Monday, November 8

One Thing's for Sure

This country I'm in does not like George W. Bush. No wonder we hang around for so long. All these are from yesterday's Jamaica Gleaner and Observer.
Our interest in Bush's second term

Bush has already boasted that last week's election has given him "political capital which I intend to spend". How he interprets that "capital" and "spends" it is the big worry for those opposed to his policies at home and abroad.
American jihad
I have to say I'm glad I didn't have to write this column two days ago. Because two days ago - Wednesday, the day the most important elections for the world since the elections held in Germany in 1932 broke the same way they did there then - I spent most of my time fielding phone calls, and watching my Inbox fill up with e-mails, from various parts of the world; and without exception they were shocked, heartbroken, despairing, numb. Mainly, numb.

The written word, they say, has a certain permanence; yet it's the phone calls I remember. Uniformly, the voices on the line had an unforgettable deadness about them. (Was I sounding that way too? I hoped not.)

Such a deadness! As if the psyches behind them had been put on 'Pause', and the words were rolling out on their own, unleavened by the human spirit.

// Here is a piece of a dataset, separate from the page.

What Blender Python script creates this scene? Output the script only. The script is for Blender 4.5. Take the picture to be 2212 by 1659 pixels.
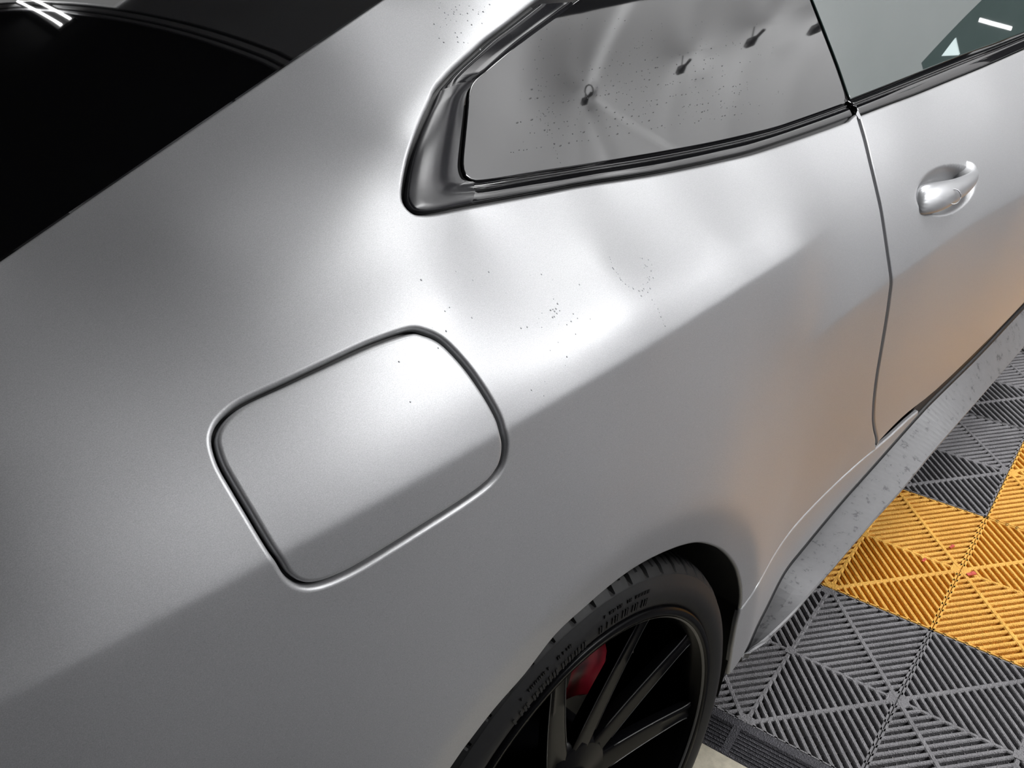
import bpy, bmesh, math, random
import numpy as np
from mathutils import Vector, Matrix
from mathutils.geometry import delaunay_2d_cdt
for o in list(bpy.data.objects): bpy.data.objects.remove(o)
SC=bpy.context.scene; COL=SC.collection
random.seed(4); RNG=np.random.default_rng(7)
# ------------------------------------------------------------------ camera
W_,H_=2212,1659
CAM=np.array([-0.53218,-1.3738,1.40472]); YAW,PIT,ROL,FOC=0.79454,-0.55666,-0.05883,2000.0
def basis():
    f=np.array([np.cos(PIT)*np.cos(YAW),np.cos(PIT)*np.sin(YAW),np.sin(PIT)])
    r=np.cross(f,[0,0,1]);r/=np.linalg.norm(r);u=np.cross(r,f)
    return f,np.cos(ROL)*r+np.sin(ROL)*u,-np.sin(ROL)*r+np.cos(ROL)*u
FW,RT,UP=basis()
cd=bpy.data.cameras.new('camera');cam=bpy.data.objects.new('camera',cd);COL.objects.link(cam)
cd.sensor_fit='HORIZONTAL';cd.sensor_width=36.0;cd.lens=36.0*FOC/W_;cd.clip_start=.02;cd.clip_end=60
# the world axes follow the floor tiles; the car frame is turned by BAY about z
BAY=-0.11552;RB=Matrix.Rotation(BAY,4,'Z')
cam.matrix_world=RB@Matrix(((RT[0],UP[0],-FW[0],CAM[0]),(RT[1],UP[1],-FW[1],CAM[1]),(RT[2],UP[2],-FW[2],CAM[2]),(0,0,0,1)))
SC.camera=cam
SC.view_settings.view_transform='Standard';SC.view_settings.look='None';SC.view_settings.exposure=0.08;SC.view_settings.gamma=1.0
SC.view_settings.use_curve_mapping=False
wd=bpy.data.worlds.new('world');SC.world=wd;wd.use_nodes=True
wd.node_tree.nodes['Background'].inputs[0].default_value=(.80,.86,1,1);wd.node_tree.nodes['Background'].inputs[1].default_value=.10
def area_light(name,loc,target,sx,sy,power,col=(1,1,1)):
    l=bpy.data.lights.new(name,'AREA');l.shape='RECTANGLE';l.size=sx;l.size_y=sy;l.energy=power;l.color=col
    o=bpy.data.objects.new(name,l);COL.objects.link(o);o.location=loc
    d=RB.to_3x3()@(Vector(target)-Vector(loc));o.location=RB@Vector(loc);o.rotation_euler=d.to_track_quat('-Z','Y').to_euler();return o
area_light('sheet_wash',(3.05,-1.15,2.95),(3.4,-1.85,2.4),.5,1.2,12,(1,1,1))  # added lamp, brightens part of the sheet; no such source known
area_light('sheet_fill',(2.4,-3.2,3.28),(3.4,-3.2,1.6),.25,2.6,85,(1,1,1))  # added lamp, lifts the rest of the sheet
area_light('bay_light',(2.3,-1.3,3.34),(2.2,-1.3,0),.9,2.2,58,(1,1,1))
area_light('bay_light',(2.7,-4.2,3.34),(2.5,-4.4,0),.8,3.6,330,(1,1,1))  # added fill lamp on the right, lightens the lower body
area_light('bay_light',(1.25,.15,3.34),(1.25,.15,0),.7,1.1,6,(1,1,1))

# ------------------------------------------------------------------ materials
def mat(name,base=(.5,.5,.5),rough=.5,metal=0.0,spec=.5,ior=1.5,coat=0,coat_r=.05,emit=None,es=0):
    m=bpy.data.materials.new(name);m.use_nodes=True;b=m.node_tree.nodes['Principled BSDF']
    b.inputs['Base Color'].default_value=(*base,1);b.inputs['Roughness'].default_value=rough;b.inputs['Metallic'].default_value=metal
    b.inputs['IOR'].default_value=ior;b.inputs['Specular IOR Level'].default_value=spec;b.inputs['Coat Weight'].default_value=coat;b.inputs['Coat Roughness'].default_value=coat_r
    if emit: b.inputs['Emission Color'].default_value=(*emit,1);b.inputs['Emission Strength'].default_value=es
    return m
def noise(m,scale,detail=3,coord='Object',rough=.5):
    nt=m.node_tree;tc=nt.nodes.new('ShaderNodeTexCoord');n=nt.nodes.new('ShaderNodeTexNoise')
    n.inputs['Scale'].default_value=scale;n.inputs['Detail'].default_value=detail;n.inputs['Roughness'].default_value=rough
    nt.links.new(tc.outputs[coord],n.inputs['Vector']);return n
def ramp(m,src,stops):
    r=m.node_tree.nodes.new('ShaderNodeValToRGB')
    e=r.color_ramp.elements
    while len(e)<len(stops): e.new(.5)
    for i,(p,c) in enumerate(stops): e[i].position=p;e[i].color=(*c,1) if len(c)==3 else c
    m.node_tree.links.new(src,r.inputs['Fac']);return r
def bump(m,src,strength,dist):
    nt=m.node_tree;b=nt.nodes.new('ShaderNodeBump');b.inputs['Strength'].default_value=strength;b.inputs['Distance'].default_value=dist
    nt.links.new(src,b.inputs['Height']);nt.links.new(b.outputs['Normal'],nt.nodes['Principled BSDF'].inputs['Normal'])
def lk(m,src,inp): m.node_tree.links.new(src,m.node_tree.nodes['Principled BSDF'].inputs[inp])
M={}
M['paint']=mat('satin_silver_paint',(0.43, 0.434, 0.444),0.45,0.55)
n=noise(M['paint'],1500,2);r=ramp(M['paint'],n.outputs['Fac'],[(.3,tuple(c*.86 for c in (0.43, 0.434, 0.444))),(.7,tuple(c*1.12 for c in (0.43, 0.434, 0.444)))]);lk(M['paint'],r.outputs['Color'],'Base Color')
bump(M['paint'],n.outputs['Fac'],.05,.0004)
M['paint_dark']=mat('gap_black',(.006,.006,.007),.5)
M['gloss']=mat('gloss_black_trim',(.006,.006,.007),.06,0,.5,1.9)
M['fin']=mat('satin_black_fin',(.020,.020,.023),.28,0,.5,1.5)
M['gloss2']=mat('gloss_black_upper_trim',(.012,.012,.014),.16,0,.5,1.35)
M['glass']=mat('tinted_side_glass',(.010,.010,.011),.015,0,.5,1.95)
M['door_glass']=mat('green_side_glass',(.045,.065,.062),.012,0,.5,1.9)
M['rear_glass']=mat('black_rear_glass',(.003,.003,.0035),.02,0,.5,2.1)
M['rubber']=mat('tire_rubber',(.0095,.0095,.010),.6,0,.35)
n=noise(M['rubber'],60,4);bump(M['rubber'],n.outputs['Fac'],.15,.002)
M['rim']=mat('gloss_black_alloy',(.0025,.0025,.003),.22,0,.5,1.14)
M['rimedge']=mat('dusty_rim_edge',(.10,.10,.10),.35,.5)  # grey of the rim ring; also draws the spoke highlight lines
M['red']=mat('caliper_red',(.13,.004,.010),.3)
M['disc']=mat('brake_disc_steel',(.05,.05,.05),.4,1)
M['liner']=mat('wheel_liner_plastic',(.004,.004,.004),.8)
M['handle']=mat('satin_handle',(.46,.465,.48),.36,.6)
M['skirt']=mat('skirt_satin_blade',(.36,.36,.37),.55,.3)
n=noise(M['skirt'],55,6,rough=.7);r=ramp(M['skirt'],n.outputs['Fac'],[(.36,(.09,.09,.095)),(.42,(.17,.17,.175)),(1,(.20,.20,.205))]);lk(M['skirt'],r.outputs['Color'],'Base Color')
def tilemat(name,c1,c2):
    m=mat(name,c1,.55);n=noise(m,28,5);r=ramp(m,n.outputs['Fac'],[(.3,c2),(.6,c1)]);lk(m,r.outputs['Color'],'Base Color')
    w=noise(m,420,2);bump(m,w.outputs['Fac'],.9,.0025);return m
M['tile_grey']=tilemat('grey_tile_plastic',(.225,.22,.23),(.17,.166,.174))
M['tile_yellow']=tilemat('yellow_tile_plastic',(.88,.48,.09),(.78,.39,.06))
M['edge']=tilemat('edging_plastic',(.060,.058,.068),(.040,.039,.046))
M['concrete']=mat('beige_concrete',(.50,.46,.36),.8)
n=noise(M['concrete'],40,8,rough=.7);r=ramp(M['concrete'],n.outputs['Fac'],[(.3,(.36,.33,.26)),(.6,(.52,.48,.38))]);lk(M['concrete'],r.outputs['Color'],'Base Color')
M['wall']=mat('dark_wall',(.10,.10,.105),.8);n=noise(M['wall'],6,4);r=ramp(M['wall'],n.outputs['Fac'],[(.3,(.085,.085,.09)),(.7,(.12,.12,.125))]);lk(M['wall'],r.outputs['Color'],'Base Color')
M['wallr']=mat('pale_wall',(0.4, 0.4, 0.41),.8)
M['darkfloor']=mat('dark_epoxy_floor',(.045,.045,.048),.6)  # unseen floor made dark so the body paint mirrors less beige
M['diffuser2']=mat('lit_shade',(.8,.8,.8),.6,emit=(.85,1,1),es=3)  # glow put on a plain white triangle
M['ceilpanel']=mat('pale_ceiling_panel',(.85,.85,.86),.8)
M['diffuser']=mat('light_panel_diffuser',(.8,.8,.8),.6,emit=(1,1,1),es=.45)  # glow put on a plain grey board
M['ceiling']=mat('black_ceiling',(.02,.02,.02),.9)
M['sheet']=mat('silver_stretched_sheet',(.80,.80,.81),.45,0)
n=noise(M['sheet'],2.5,3);r=ramp(M['sheet'],n.outputs['Fac'],[(.3,(.74,.74,.75)),(.7,(.84,.84,.85))]);lk(M['sheet'],r.outputs['Color'],'Base Color')
M['tie']=mat('black_toggle',(.01,.01,.01),.5)
M['tube']=mat('led_tube',(1,1,1),.5,emit=(1,1,1),es=10.0)
M['fixture']=mat('fixture_white',(.7,.7,.7),.5)
M['board']=mat('grey_board',(.30,.30,.31),.7)
M['debris']=mat('red_scrap',(.62,.10,.07),.5)
M['water']=mat('water_bead',(.55,.56,.58),.08,.3,.5,1.33)
M['mark']=mat('dried_water_mark',(.02,.02,.022),.3)
M['interior']=mat('cabin_trim',(.02,.02,.02),.6)
# ------------------------------------------------------------------ object helpers
def obj(name,V,F,m,parent=None,smooth=True,normals=None):
    me=bpy.data.meshes.new(name);me.from_pydata([tuple(v) for v in np.asarray(V,float)],[],[tuple(int(i) for i in f) for f in F]);me.update()
    if smooth: me.polygons.foreach_set('use_smooth',[True]*len(me.polygons))
    if m is not None: me.materials.append(m)
    if normals is not None: me.normals_split_custom_set_from_vertices([tuple(n) for n in normals])
    o=bpy.data.objects.new(name,me);COL.objects.link(o)
    if parent is not None: o.parent=parent
    return o
def tag(o,label=None,cat=None,group=None,kind=None):
    if label:o['label']=label
    if cat:o['category']=cat
    if group:o['group']=group
    if kind:o['kind']=kind
    return o
class MB:
    def __init__(s): s.V=[];s.F=[]
    def add(s,V,F):
        b=len(s.V);s.V+=[tuple(map(float,v)) for v in V];s.F+=[tuple(i+b for i in f) for f in F]
    def box(s,c,h,R=None):
        c=np.array(c,float);P=np.array([[x,y,z] for x in(-1,1) for y in(-1,1) for z in(-1,1)])*np.array(h)
        if R is not None:P=P@np.array(R).T
        s.add(P+c,[(0,1,3,2),(4,6,7,5),(0,4,5,1),(2,3,7,6),(0,2,6,4),(1,5,7,3)])
    def sweep(s,secs,closed=True,caps=True,loop=False):
        n=len(secs[0]);V=[v for q in secs for v in q];F=[];m=len(secs)
        for i in range(m if loop else m-1):
            j=(i+1)%m
            for k in range(n if closed else n-1):
                l=(k+1)%n;F.append((i*n+k,i*n+l,j*n+l,j*n+k))
        if caps and not loop and closed: F.append(tuple(range(n))[::-1]);F.append(tuple((m-1)*n+k for k in range(n)))
        s.add(V,F)
    def tube(s,pts,r,n=10):
        pts=[np.array(p,float) for p in pts];secs=[]
        for i,p in enumerate(pts):
            t=pts[min(i+1,len(pts)-1)]-pts[max(i-1,0)];t/=np.linalg.norm(t)
            a=np.cross(t,[0,0,1]) if abs(t[2])<.9 else np.cross(t,[1,0,0]);a/=np.linalg.norm(a);b=np.cross(t,a)
            rr=r[i] if hasattr(r,'__len__') else r
            secs.append([p+rr*(np.cos(u)*a+np.sin(u)*b) for u in np.linspace(0,2*np.pi,n,endpoint=False)])
        s.sweep(secs)
    def build(s,name,m,parent=None,smooth=False):
        o=obj(name,s.V,s.F,m,parent,smooth)
        bm=bmesh.new();bm.from_mesh(o.data);bmesh.ops.recalc_face_normals(bm,faces=bm.faces);bm.to_mesh(o.data);bm.free();return o
def empty(name,loc=(0,0,0)):
    o=bpy.data.objects.new(name,None);COL.objects.link(o);o.location=loc;o.empty_display_size=.1;return o
# ------------------------------------------------------------------ body surface
LAM=3e-3;HAMP=.0042
def ray(px):
    px=np.atleast_2d(np.asarray(px,float))
    return FW+((px[:,:1]-W_/2)/FOC)*RT-((px[:,1:2]-H_/2)/FOC)*UP
def px_y(px,y):
    d=ray(px);t=(np.asarray(y,float)-CAM[1])/d[:,1];return CAM+d*t[:,None]
def px_z(px,z):
    d=ray(px);t=(np.asarray(z,float)-CAM[2])/d[:,2];return CAM+d*t[:,None]
def proj(P):
    d=np.atleast_2d(P)-CAM;z=d@FW
    return np.stack([W_/2+FOC*(d@RT)/z,H_/2-FOC*(d@UP)/z],-1)
TA=np.radians(35);ca,sa=np.cos(TA),np.sin(TA)
def dom(P):
    P=np.atleast_2d(P);return np.stack([P[:,0],P[:,1]*sa+P[:,2]*ca],-1),-P[:,1]*ca+P[:,2]*sa
def undom(q,h):
    return np.stack([q[:,0],q[:,1]*sa-h*ca,q[:,1]*ca+h*sa],-1)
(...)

If what those voices were expressing was grief, it was a grief beyond lamentation. It was the grief that comes over a mother of a newly-lost child after the hysterics and the wailing are over. Only, in this case there had presumably been no hysterics, and no wailing. And in this case, the dead child's name was Hope.
A lobotomy for democracy

The real problem is that many people cannot believe that the Republicans could be so arrogant and barefaced to do what it is obvious that they must have done. On KLAS-FM on Wednesday morning, the two presenters initially thought I was being funny when I said the election had been stolen. But it isn't funny, and forecasts horrendous consequences as we shall see in Fallujah shortly, and perhaps Haiti.

After the 2000 election I predicted that we were in for a hard time. I didn't think it was going to be this bad. I had no idea that democracy itself and its handmaiden, the press, were scheduled for prefrontal lobotomies.

The ultimate irony, of course, was provided by the American media which solemnly pronounced that Bush won the election on moral values, despite Enron, Halliburton, Iraq WMDs, Abu Ghraib, the Patriot Act and the host of other scandals.

If that represents morality, perhaps we should all get prefrontal lobotomies. We need to remember though, that nothing is ever over until we give up.